Its construction was an impressive feat, with the two arches built from opposite sides of the harbour before meeting perfectly in the middle.
Credit: City of Sydney Archives
The Sydney Harbour Bridge is now one of the country’s biggest tourist attractions. More than 4.5 million people have climbed to its top since 1998.
In WA’s own backyard, the Narrows Bridge in Perth might seem standard, but it’s three bridges, all built at different times, rolled into one.
The original road bridge was built in 1959, was extended to the west in 2001 and had a railway bridge added to the middle in 2007.
Extending and widening existing bridges are common, but sometimes an entire bridge needs to be replaced.
Credit: Mason Kimbarovsky via Unsplash
This is currently happening at the Fremantle traffic bridge, where a new bridge is being built while the existing one remains open.
And while the roadworks might be frustrating for road users, the new bridge is expected to be safer and improve traffic flow when it opens in 2026.

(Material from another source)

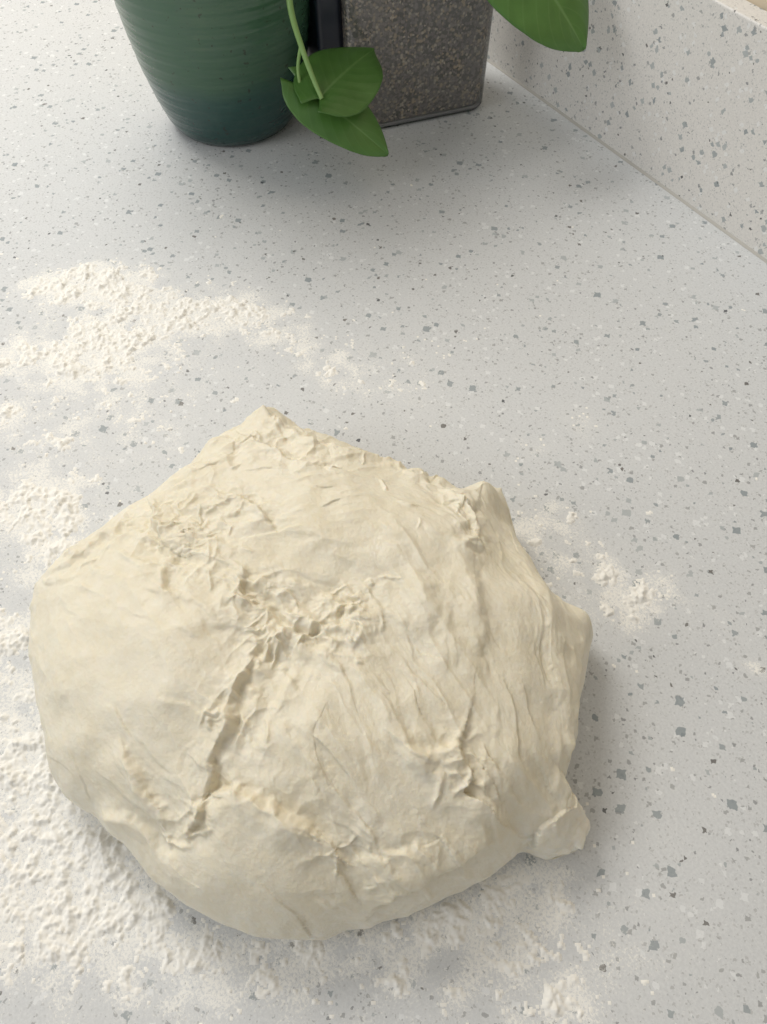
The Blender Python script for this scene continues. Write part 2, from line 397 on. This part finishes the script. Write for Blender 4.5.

The Fremantle Bridge was once entirely made of wood – a common occurrence in Australia.
“We have about 27,000 timber bridges here in Australia and more than 2,000 of them are in Western Australia,” says Professor Abhijit Mukherjee from Curtin University.
“They were built because we didn’t have steel – it was too heavy to import – while jarrah trees were available.
“That is something that is quite special for Australia.”
MODERN MATERIALS
Modern technology is helping to build more sustainable bridges using innovative materials.
Australian researchers are experimenting with self-healing concrete containing microcapsules capable of repairing cracks, to help structures last longer.
Credit: Dominik Kollau via Unsplash
New sensor-based technology in what’s known as smart bridges can detect early signs of damage, allowing maintenance crews to fix problems before they worsen.
In the Netherlands, engineers are even exploring the use of 3D printing to build bridges, which could reduce costs and the amount of material needed.
As innovation continues, the roles needed to build the bridges of the future will only grow.
“Every project, especially infrastructure projects like bridges, help shape the way people live and connect,” says Katherine.
“Future bridges will not only be stronger and longer lasting but also smarter, integrating sensors, real-time monitoring and adaptive materials.
“It’s an exciting time to be part of the engineering profession.”